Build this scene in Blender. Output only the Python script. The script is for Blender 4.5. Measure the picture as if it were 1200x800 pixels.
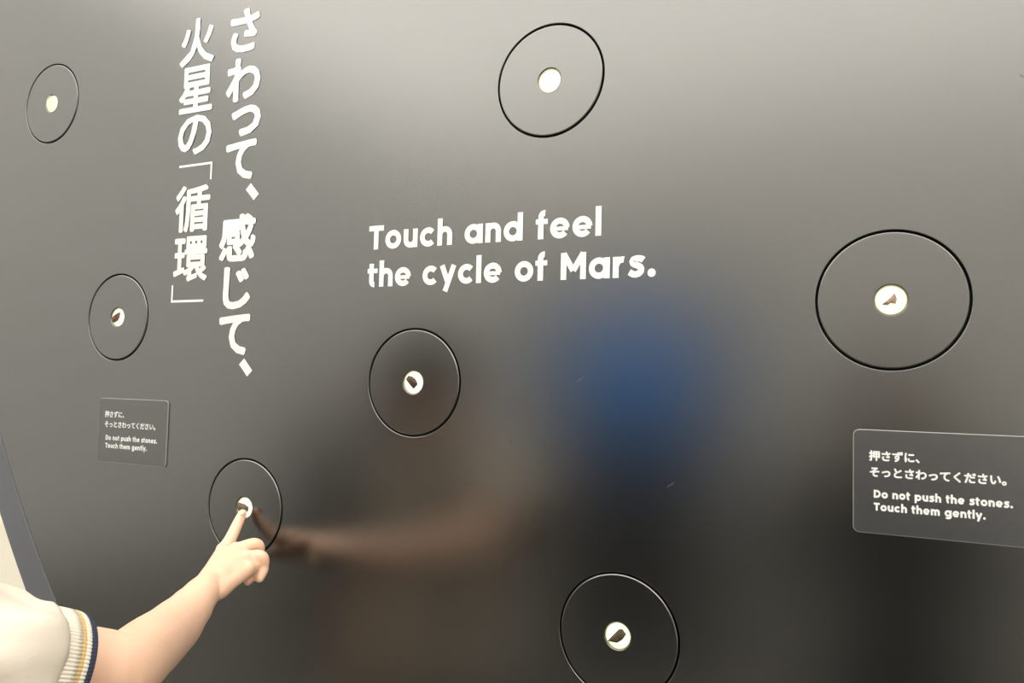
import bpy, bmesh, math, random
from mathutils import Vector, Matrix, noise

for o in list(bpy.data.objects):
    bpy.data.objects.remove(o)
scene = bpy.context.scene
COL = scene.collection
R = math.radians

# ------------------------------------------------------------------ camera
EYE = 1.5                      # height of the lens above the floor
CAM = Vector((0.0, -0.8941, EYE))
FPX = 919.985                  # focal length in pixels of the 1200 px frame
YAW, PITCH, ROLL = R(25.6787), R(3.0340), R(1.4278)
cf = Vector((-math.sin(YAW)*math.cos(PITCH), math.cos(YAW)*math.cos(PITCH), math.sin(PITCH)))
cr0 = Vector((math.cos(YAW), math.sin(YAW), 0))
cu0 = cr0.cross(cf)
cr = cr0*math.cos(ROLL) + cu0*math.sin(ROLL)
cu = -cr0*math.sin(ROLL) + cu0*math.cos(ROLL)
cam_data = bpy.data.cameras.new('camera')
cam_data.sensor_width = 36.0
cam_data.lens = FPX/1200*36
cam_data.clip_start = 0.02
cam = bpy.data.objects.new('camera', cam_data)
COL.objects.link(cam)
M3 = Matrix((cr, cu, -cf)).transposed()
cam.matrix_world = Matrix.Translation(CAM) @ M3.to_4x4()
scene.camera = cam

# ------------------------------------------------------------------ view, world, light
scene.view_settings.view_transform = 'Standard'
scene.view_settings.look = 'None'
scene.view_settings.exposure = 0.0
scene.view_settings.gamma = 1.0
scene.view_settings.use_curve_mapping = False
world = bpy.data.worlds.new('world')
scene.world = world
world.use_nodes = True
world.node_tree.nodes['Background'].inputs[0].default_value = (1.0, 0.96, 0.9, 1)
world.node_tree.nodes['Background'].inputs[1].default_value = 0.3
CEIL_LIGHT = 3.15               # radiance of the luminous ceiling tiles
CEIL_COL = (1.0, 0.955, 0.875)


def at(px, py, d):
    """a point seen at a pixel of the 1200x800 frame, d metres in front of the panel plane y=0"""
    v = cf + cr*((px-600)/FPX) - cu*((py-400)/FPX)
    k = (-d - CAM.y)/v.y
    return CAM + v*k


# ------------------------------------------------------------------ materials
def mat(name, col, rough=0.6, ior=None, spec=None, emit=None, estr=0, noise_amt=0.0, nscale=20, bump=0.0, bscale=60,
        metallic=0, sss=0, rvar=0.0, col2=None):
    m = bpy.data.materials.new(name)
    m.use_nodes = True
    nt = m.node_tree
    b = nt.nodes['Principled BSDF']
    b.inputs['Base Color'].default_value = (*col, 1)
    b.inputs['Roughness'].default_value = rough
    b.inputs['Metallic'].default_value = metallic
    if ior: b.inputs['IOR'].default_value = ior
    if spec is not None: b.inputs['Specular IOR Level'].default_value = spec
    if emit:
        b.inputs['Emission Color'].default_value = (*emit, 1)
        b.inputs['Emission Strength'].default_value = estr
    if sss:
        b.inputs['Subsurface Weight'].default_value = sss
        b.inputs['Subsurface Radius'].default_value = (1.0, 0.35, 0.2)
        b.inputs['Subsurface Scale'].default_value = 0.006
    tc = nt.nodes.new('ShaderNodeTexCoord')
    if noise_amt or col2:
        n = nt.nodes.new('ShaderNodeTexNoise')
        n.inputs['Scale'].default_value = nscale
        n.inputs['Detail'].default_value = 4
        nt.links.new(tc.outputs['Object'], n.inputs['Vector'])
        r = nt.nodes.new('ShaderNodeValToRGB')
        r.color_ramp.elements[0].position = 0.3
        r.color_ramp.elements[1].position = 0.7
        lo = tuple(c*(1-noise_amt) for c in col)
        hi = col2 if col2 else tuple(min(1, c*(1+noise_amt)) for c in col)
        r.color_ramp.elements[0].color = (*lo, 1)
        r.color_ramp.elements[1].color = (*hi, 1)
        nt.links.new(n.outputs['Fac'], r.inputs['Fac'])
        nt.links.new(r.outputs['Color'], b.inputs['Base Color'])
    if rvar:
        n = nt.nodes.new('ShaderNodeTexNoise')
        n.inputs['Scale'].default_value = 7
        n.inputs['Detail'].default_value = 6
        nt.links.new(tc.outputs['Object'], n.inputs['Vector'])
        mr = nt.nodes.new('ShaderNodeMapRange')
        mr.inputs['From Min'].default_value = 0.3
        mr.inputs['From Max'].default_value = 0.7
        mr.inputs['To Min'].default_value = rough-rvar
        mr.inputs['To Max'].default_value = rough+rvar
        nt.links.new(n.outputs['Fac'], mr.inputs['Value'])
        nt.links.new(mr.outputs['Result'], b.inputs['Roughness'])
    if bump:
        n = nt.nodes.new('ShaderNodeTexNoise')
        n.inputs['Scale'].default_value = bscale
        n.inputs['Detail'].default_value = 3
        nt.links.new(tc.outputs['Object'], n.inputs['Vector'])
        bp = nt.nodes.new('ShaderNodeBump')
        bp.inputs['Strength'].default_value = bump
        bp.inputs['Distance'].default_value = 0.002
        nt.links.new(n.outputs['Fac'], bp.inputs['Height'])
        nt.links.new(bp.outputs['Normal'], b.inputs['Normal'])
    return m


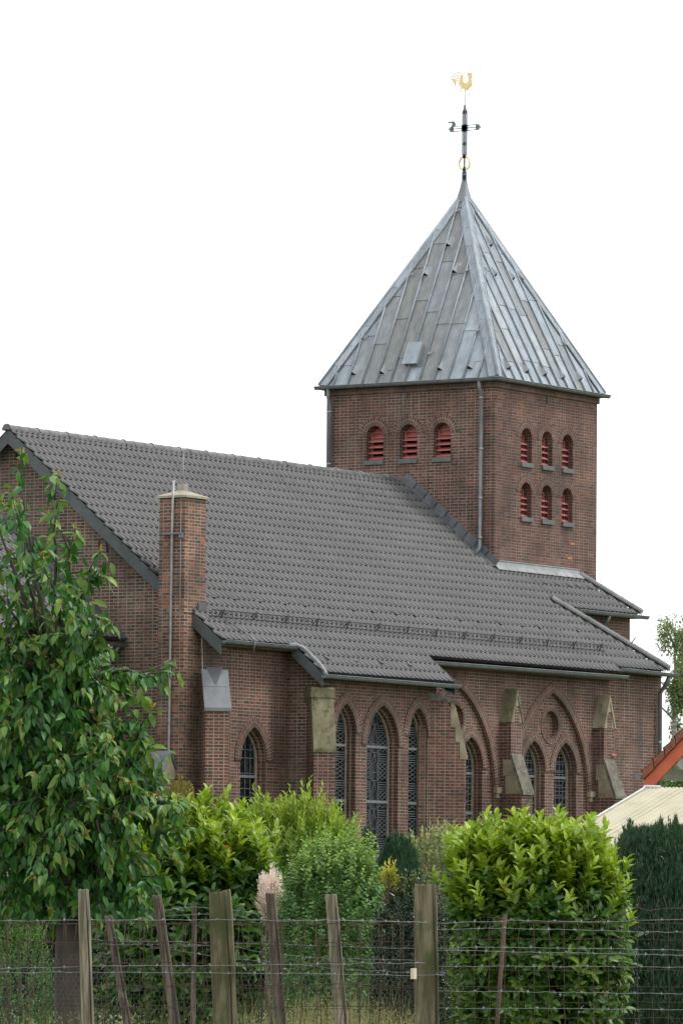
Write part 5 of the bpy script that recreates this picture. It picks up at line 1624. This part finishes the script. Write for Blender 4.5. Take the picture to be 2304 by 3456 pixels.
squarepost(f1, (282, 3003), (298, 3456), .062, 'wood', FD - .1, flat=False, depth=.06, crack=.45)
squarepost(f1, (742, 3010), (762, 3456), .118, 'wood_moss', FD - .02, depth=.11, crack=.42, topslope=.012)
squarepost(f1, (1434, 2987), (1441, 3456), .118, 'wood_moss', FD, depth=.11, crack=.62)
bw = [([(-60, 3108), (280, 3106), (760, 3104), (1160, 3108), (1435, 3114)], -.12), ([(-60, 3270), (150, 3265), (320, 3260), (740, 3258), (1100, 3253), (1435, 3250)], -.11),
      ([(-60, 3282), (320, 3282), (740, 3284), (1100, 3287), (1450, 3292), (1500, 3291)], -.12), ([(1435, 3114), (1600, 3112), (1750, 3106), (1990, 3112), (2110, 3108), (2380, 3101)], 0),
      ([(1440, 3138), (1700, 3133), (2000, 3139), (2150, 3146), (2380, 3147)], .1), ([(1450, 3200), (1700, 3197), (2060, 3203), (2380, 3208)], .08), ([(1450, 3206), (1700, 3212), (2060, 3219), (2380, 3225)], 0),
      ([(1450, 3262), (1800, 3261), (2100, 3263), (2380, 3266)], .1), ([(1450, 3345), (1900, 3349), (2380, 3356)], .1), ([(1450, 3402), (1900, 3404), (2380, 3409)], .1)]
for pts, o in bw: barbed(f1, pts, FD + o)
def meshpanel(parent, xs, ys, d, r, mat='rust', jit=3, name='wire_mesh'):
    mb = MB()
    J = {}
    for i, x in enumerate(xs):
        for j, y in enumerate(ys): J[i, j] = (x + random.gauss(0, jit), y + random.gauss(0, jit * .8))
    for i in range(len(xs)): mb.tube([at(*J[i, j], d) for j in range(len(ys))], r, 4)
    for j in range(len(ys)): mb.tube([at(*J[i, j], d - .004) for i in range(len(xs))], r, 4)
    return mb.build(name, M[mat], parent)
meshpanel(f1, [-40 + 66 * i for i in range(23)], [3115, 3180, 3252, 3326, 3398, 3470, 3545, 3620, 3700, 3780, 3860, 3940], FD + .08, .0026)
meshpanel(f1, [30 + 37 * i for i in range(39)], [3120, 3192, 3262, 3334, 3406, 3480, 3560, 3640, 3720, 3800, 3900], FD + .55, .0017)
mb = MB(); mb.box((-.014, -.01, -.028), (.014, .01, .028), Matrix.Translation(at(1395, 3286, FD - .14))); mb.build('insulator', M['tag_white'], f1)
mb = MB(); mb.tube([at(1470, 3289, FD - .1), at(1483, 3284, FD - .1), at(1497, 3288, FD - .1), at(1503, 3287, FD - .1)], [.011, .008, .012, .01], 6); mb.build('insulator', M['black'], f1)
# chicken wire along the lower half
mb = MB()
s_ = .0155
xw0, xw1 = -40, 1420
A0 = at(xw0, 3240, FD + .3); wid = (at(xw1, 3240, FD + .3) - A0).length
rows = 27; colsn = int(wid / (s_ * sqrt(3)))
for j in range(rows):
    for i in range(colsn):
        ox = (i + (.5 if j % 2 else 0)) * s_ * sqrt(3); oz = -j * s_ * 1.5 + .02 * sin(i * .11)
        p = A0 + RH * ox + UZ * oz
        for q in ((30, 90), (90, 150), (150, 210)):
            a, b = [p + RH * s_ * cos(radians(t)) + UZ * s_ * sin(radians(t)) for t in q]
            n_ = (b - a).normalized().cross(FH) * .00062
            mb.face([a - n_, b - n_, b + n_, a + n_])
tag(mb.build('chicken_wire', M['hexwire'], f1), None, None, kind='stuff')
# rear fence
RD = 32.0
f2 = thing('wire_fence', ctr_at(1000, RD), 'rear garden fence with slim leaning brown posts and slack barbed wire', 'fence')
squarepost(f2, (366, 3092), (432, 3456), .046, 'wood_brown', RD, depth=.05, crack=.4)
squarepost(f2, (530, 3023), (592, 3456), .058, 'wood_brown', RD - .1, depth=.06, crack=.3)
squarepost(f2, (912, 3016), (948, 3456), .062, 'wood_brown', RD - .1, depth=.06, crack=.5)
squarepost(f2, (1117, 3020), (1152, 3456), .070, 'wood', RD - .2, depth=.06, crack=.55)
squarepost(f2, (656, 3046), (654, 3300), .030, 'wood_brown', RD + 1.5, depth=.03)
squarepost(f2, (895, 3240), (915, 3456), .018, 'wood_brown', RD + .3, depth=.02)
for pts in ([(380, 3110), (530, 3093), (700, 3084), (790, 3086), (850, 3104), (912, 3110), (1120, 3105), (1430, 3112)], [(300, 3170), (380, 3178), (530, 3176), (720, 3182), (912, 3185), (1130, 3195), (1430, 3202)],
            [(500, 3200), (590, 3206), (700, 3225), (760, 3235), (912, 3245), (1130, 3270), (1430, 3286)], [(330, 3186), (530, 3188), (720, 3190), (800, 3195), (905, 3220), (1130, 3236), (1430, 3240)], [(380, 3162), (540, 3200), (700, 3190)], [(540, 3075), (655, 3060), (780, 3070), (880, 3085)]):
    barbed(f2, pts, RD - .06, r=.0018)
# taller rusty mesh panel to the right, bent over at its top, on an iron stake
f3_ = thing('mesh_panel', ctr_at(1900, 33.5), 'rusty square wire mesh panel with bent top in front of the laurel block', 'fence panel')
xs = [1500 + 50.2 * i for i in range(18)]
meshpanel(f3_, xs, [3116, 3170, 3222, 3276, 3330, 3383, 3437, 3490, 3545, 3600, 3660, 3720, 3780], 33.5, .0026, jit=2.0)
mb = MB()
mb.tube([at(x, y, 33.45) for x, y in ((1640, 3095), (1800, 3113), (1960, 3112), (2030, 3108), (2100, 3085), (2147, 3062), (2190, 3074), (2245, 3066), (2310, 3065))], .0024, 5)
for P in (((2157, 3026), (2151, 3062), (2150, 3116)), ((2222, 3033), (2207, 3070), (2220, 3110), (2221, 3150), (2202, 3215)), ((2237, 3024), (2247, 3058), (2248, 3116)), ((2303, 3050), (2296, 3066), (2298, 3116)), ((1937, 3025), (1950, 3100), (1952, 3116)), ((1980, 3035), (1985, 3090), (2000, 3116))):
    mb.tube([at(x, y, 33.48) for x, y in P], .0024, 5)
mb.build('bent_wire', M['rust'], f3_)
mb = MB(); a = at(1703, 3085, 33.3); b = at(1676, 3456, 33.3); dr = (b - a).normalized(); e_ = a + dr * (a.z / -dr.z)
mb.tube([a, e_], .014, 4); mb.build('stake', M['rust'], f3_)

for o in list(scene.objects):
    if o.parent is None and o.get('category'):
        g_ = {'cherry_laurel': 'cherry laurels in the garden', 'golden_thuja': 'golden thujas by the church wall', 'juniper': 'junipers below the bay windows',
              'birch_tree': 'birches beyond the church', 'maple_tree': 'trees behind the red roofed house', 'wire_fence': 'wire fences of the garden', 'garden_shrub': 'plain shrubs behind the fence'}.get(o.name.split('.')[0])
        if g_: o['group'] = g_

# ------------------------------------------------------------------ tall weeds behind the fence
lv = Leaves()
for i in range(3600):
    sx = random.choice((random.uniform(-60, 820), random.uniform(820, 1420), random.uniform(860, 1400)))
    d = random.uniform(33.2, 41)
    p = at(sx, 3058, d)
    h = random.uniform(.45, .80) + (.22 * max(0, 1 - abs(sx - 1120) / 330)) * random.random()
    p = Vector((p.x, p.y, 0))
    lv.add(p + UZ * random.uniform(0, .45), UZ + rv() * .22, FH + rv() * .5, h * random.uniform(.5, .9), .0045, random.gauss(.5 + (.2 if 820 < sx < 1420 else -.2), .25), (random.random() ** 2) * (1 if 820 < sx < 1420 else .1))
    if random.random() < .5:
        q = p + UZ * h
        for _ in range(4):
            lv.add(q + rv() * .03, UZ * .6 + rv(), rv(), .028, .006, random.uniform(.6, 1), random.random())
w_ = lv.build('tall_grass', M['grassblade'], None, SMALL)
tag(w_, 'dry seeding grass and weeds behind the wire fence', None, kind='stuff')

§ §

■ TASK DETAILS
Copy nothing but the lines from the top of the material through the line holding "scene.camera = cam", exactly as written; omit pictures.

■ SOLUTION
Build this scene in Blender. Output only the Python script. The script is for Blender 4.5. Measure the picture as if it were 1200x800 pixels.
import bpy, bmesh, math, random
from mathutils import Vector, Matrix, noise

for o in list(bpy.data.objects):
    bpy.data.objects.remove(o)
scene = bpy.context.scene
COL = scene.collection
R = math.radians

# ------------------------------------------------------------------ camera
EYE = 1.5                      # height of the lens above the floor
CAM = Vector((0.0, -0.8941, EYE))
FPX = 919.985                  # focal length in pixels of the 1200 px frame
YAW, PITCH, ROLL = R(25.6787), R(3.0340), R(1.4278)
cf = Vector((-math.sin(YAW)*math.cos(PITCH), math.cos(YAW)*math.cos(PITCH), math.sin(PITCH)))
cr0 = Vector((math.cos(YAW), math.sin(YAW), 0))
cu0 = cr0.cross(cf)
cr = cr0*math.cos(ROLL) + cu0*math.sin(ROLL)
cu = -cr0*math.sin(ROLL) + cu0*math.cos(ROLL)
cam_data = bpy.data.cameras.new('camera')
cam_data.sensor_width = 36.0
cam_data.lens = FPX/1200*36
cam_data.clip_start = 0.02
cam = bpy.data.objects.new('camera', cam_data)
COL.objects.link(cam)
M3 = Matrix((cr, cu, -cf)).transposed()
cam.matrix_world = Matrix.Translation(CAM) @ M3.to_4x4()
scene.camera = cam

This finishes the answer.